O problema, entretanto, é que o caso da prefeitura de São Luís pode não se enquadrar na jurisprudência do STJ, já que os indícios trazidos à tona apontam para suposto crime de fraude à licitação, dispensando a comprovação de prejuízo e de obtenção de vantagem, conforme a súmula 645 do mesmo STJ.

Contrato com empresa que tem no quadro societário ex-gerente da SP Alimentação aponta indícios de direcionamento e atuação da ‘máfia da merenda’ em São Luís

Investigado negociou diretamente        

O blog apurou que foi o próprio investigado no cartel de merendas que negociou diretamente com a gestão Braide a manutenção do contrato, conforme ofício nº 002/2022 SAOF/SEMED, de 25 de março de 2022, enviado ao secretário Adjunto de Orçamento e Finanças, Jean Ribeiro da Silva.

No documento, o socio da RC Nutry responde um parecer favorável da assessoria jurídica da Semed à prorrogação de prazo excepcional do contrato, mas, deferindo o reajuste de um período (março/2021 a fevereiro/2022), no montante de 15,13% sobre valores que entende suficientes.

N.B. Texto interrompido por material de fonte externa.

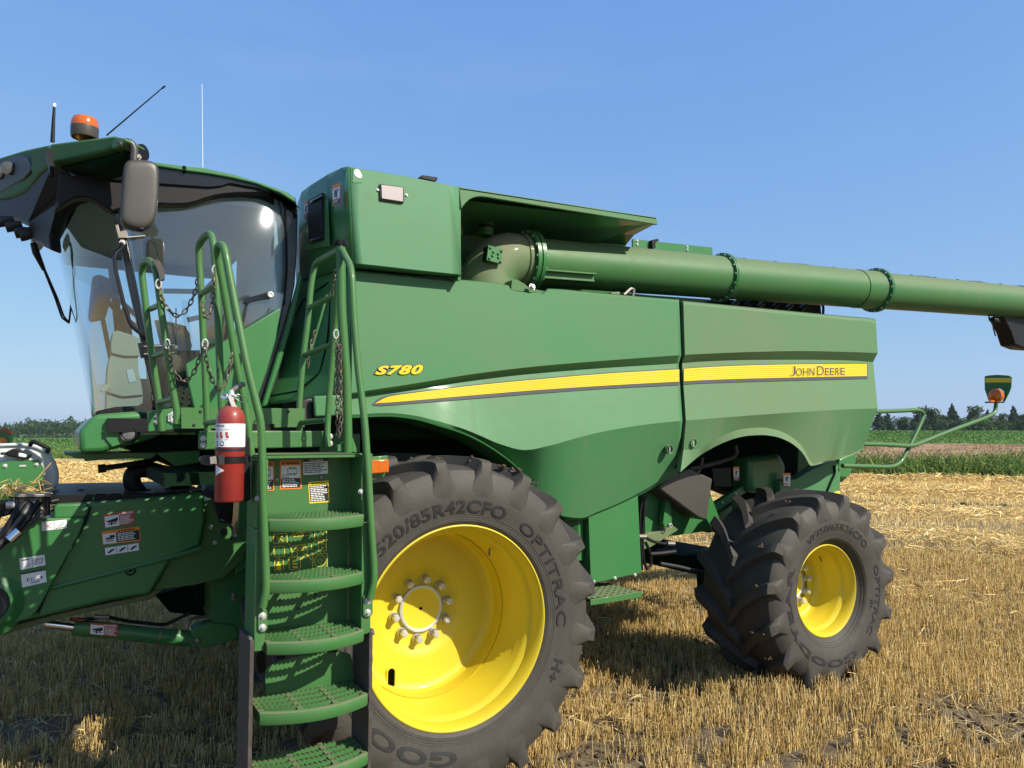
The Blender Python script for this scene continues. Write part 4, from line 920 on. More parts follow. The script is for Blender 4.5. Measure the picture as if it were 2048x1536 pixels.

“Considerando que o contrato encontra-se em execução, e a fim de manter o aluído contrato em benefício do interesse público, evitando prejuízos à essa administração, esta peticionária se propõe a diminuir o percentual a que legal e contratualmente possui direito, requerendo que seja o reajuste no montante de 25,77% do valor a ser corrigido, conforme demonstrado abaixo”, frisou José Carlos Geraldo.

O que chama a atenção é que no processo de contratação outras concorrentes enviaram propostas mais vantajosas que a da RC Nutry tentou reajustar, mas a prefeitura ludovicense ignorou o menor preço e contratou empresa que já prestava serviço, mesmo com uma proposta mais cara que acabou sendo reajustada posteriormente.

RC Nutry tentou reajustar o contrato para R$ 67,6 milhões, mas voltou atrás e pediu para diminuir o percentual

Outro lado

A reportagem procurou a prefeitura para comentar as denúncias, mas não obteve resposta até a conclusão desta edição. A empresa citada também foi procurada, mas não conseguimos contato para que ela pudesse se manifestar.